Hertsmere Borough Council operates a waiting list for people in need of social housing, and gives priority to those who live in the borough, or have relatives here.

But, under the Government's new Homelessness Bill, the council would be allowed to save money by scrapping its list, and handing its responsibilities to housing associations.

Last week councillors agreed to introduce a new system whereby people joining its list will also join the waiting lists for properties offered by Ridgehill and Aldwyck housing associations. The new system was welcomed, but some councillors said they were worried that it could eventually lead to the abolition of Hertsmere's separate list, leaving local people with no priority over those from outside Hertsmere.

Housing associations are not allowed to give priority to local people when they work out who is most in need of housing.

Borough councillor Jean Heywood said: "At the moment Hertsmere can decide who moves into 50 per cent of lettings and all the newly-built housing association properties in the borough.

"At least half of the tenants are people from Borehamwood, but if we move towards not having a list, how do we guarantee that will always be the case?"

Ridgehill's director of housing, Lily Smith, said that, while the association was not able to give priority to people from Hertsmere, all but a few of the applications came from local people anyway.

But she said applications had to be determined according to the needs of the applicant, not where they were from.

The council's new application system will take months to introduce.

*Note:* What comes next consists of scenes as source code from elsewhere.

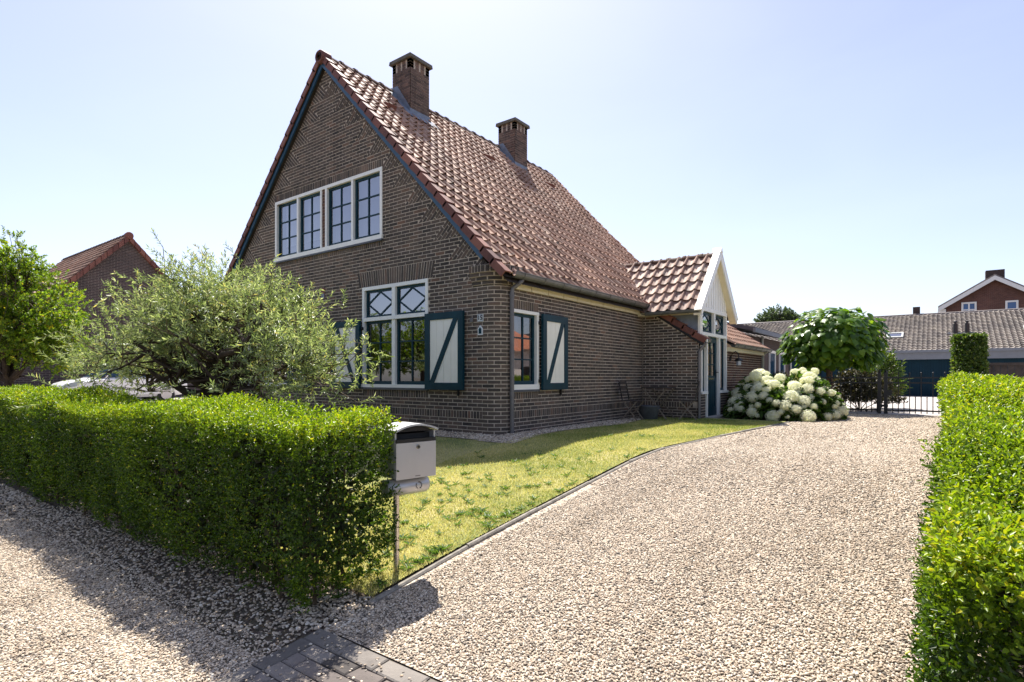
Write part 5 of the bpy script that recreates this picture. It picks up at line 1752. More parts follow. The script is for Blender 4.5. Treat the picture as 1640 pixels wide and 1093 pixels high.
def catalpa(base, cen, rad, seed, label, n_single, n_back):
    rng = np.random.default_rng(seed)
    root = empty('catalpa_tree', base, label, 'tree')
    m = MB(); top = Vector((base[0], base[1], cen[2] - rad[2] * .25))
    m.tube([(base[0], base[1], base[2] - .1), (base[0] + .02, base[1], base[2] + .7), tuple(top)], [.09, .078, .075], 10, caps=False)
    m.build('trunk', M['bark_lit'], root, smooth=True)
    b = MB()
    for k in range(16):
        a = rng.uniform(0, 6.28); e = Vector((cen[0] + math.cos(a) * rad[0] * .6, cen[1] + math.sin(a) * rad[1] * .6, cen[2] + rng.uniform(-.3, .6) * rad[2]))
        limb(b, top, e, .035, .012, rng, .1, 5, 5)
    b.build('limbs', M['bark'], root, kind='stuff')
    LV = [heart_leaf('leaf', M['catalpa'], t, 1.0) for t in (.05, .25, .45, .65, .85, 1.0)]
    views = []
    N_ = n_single + n_back
    for k in range(N_):
        u = unit(rng.normal(size=(1, 3)))[0]
        inner = k >= n_single
        r = rng.uniform(.45, .97) if inner else rng.uniform(.90, 1.03)
        if not inner:
            # the side turned to the drive carries the leaves one sees
            for _ in range(6):
                if u[1] * .8 - u[0] * .6 < .35 and u[2] > -.55: break
                u = unit(rng.normal(size=(1, 3)))[0]
        bumpy = 1 + .045 * math.sin(5 * u[0] + 3 * u[2]) + .035 * math.sin(9 * u[1] + 4 * u[0])
        if u[2] < -.75: u[2] = -.75
        p = np.array(cen) + u * r * bumpy * np.array(rad)
        # blades hang: axis points out and down, face outward/up
        ax = unit(np.array([[u[0] * .55 + rng.normal() * .25, u[1] * .55 + rng.normal() * .25, -.62 + max(0, u[2]) * .6 + rng.normal() * .15]]))[0]
        nrm = unit(np.array([[u[0] + rng.normal() * .25, u[1] + rng.normal() * .25, .55 + u[2] * .8 + rng.normal() * .2]]))[0]
        s = np.cross(ax, nrm); s /= np.linalg.norm(s); nrm = np.cross(s, ax)
        sc = rng.uniform(.13, .215)
        Mx = Matrix(((s[0] * sc, ax[0] * sc, nrm[0] * sc, p[0]), (s[1] * sc, ax[1] * sc, nrm[1] * sc, p[1]), (s[2] * sc, ax[2] * sc, nrm[2] * sc, p[2]), (0, 0, 0, 1)))
        views.append((Mx, LV[rng.integers(6)], inner))
    back = MB()
    for Mx, me, inner in views:
        if inner:
            off = len(back.v)
            back.v += [tuple(Mx @ v.co) for v in me.vertices]; back.t += [float(rng.uniform())] * len(me.vertices)
            back.f += [tuple(off + i for i in p.vertices) for p in me.polygons]
        else:
            o = bpy.data.objects.new('leaf', me); COL.objects.link(o); o.parent = root
            o.matrix_local = Matrix.Translation(-ORG[root]) @ Mx; ORG[o] = Mx.translation
    if back.v: back.build('foliage', M['catalpa'], root, smooth=True, kind='stuff')
    return root
catalpa((-2.35, 17.6, 0), (-2.25, 17.6, 1.93), (1.30, 1.25, .92), 41, 'round headed tree with big heart shaped leaves behind the hydrangea', 300, 2200)

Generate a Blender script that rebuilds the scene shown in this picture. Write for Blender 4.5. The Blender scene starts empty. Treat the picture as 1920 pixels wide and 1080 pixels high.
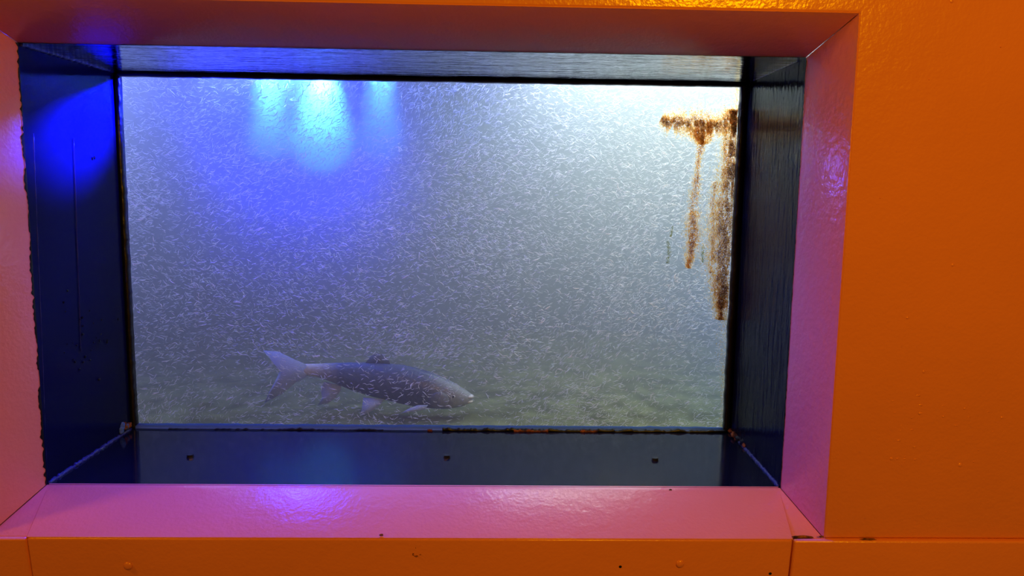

When ready, applicants will fill in a single form and automatically join the waiting lists for properties offered by all three organisations.

Applicants will be given more choice about where they want to live, and, when an application is considered, the number of points collected will be less important than whether the home offered meets the specific needs of the applicant.

Councillors, Ridgehill executives and homeless charities have welcomed the new form as a way to make the application process quicker, simpler and more efficient.

Malcolm Knights, the council's head of housing services, said the way the waiting lists operated would not change after the form was introduced, and added that it would make the process of applying for housing much easier.

He said that if councillors were unwilling to give up the priority given to local people under the current system, the council would be able to keep its list and still use the new application form.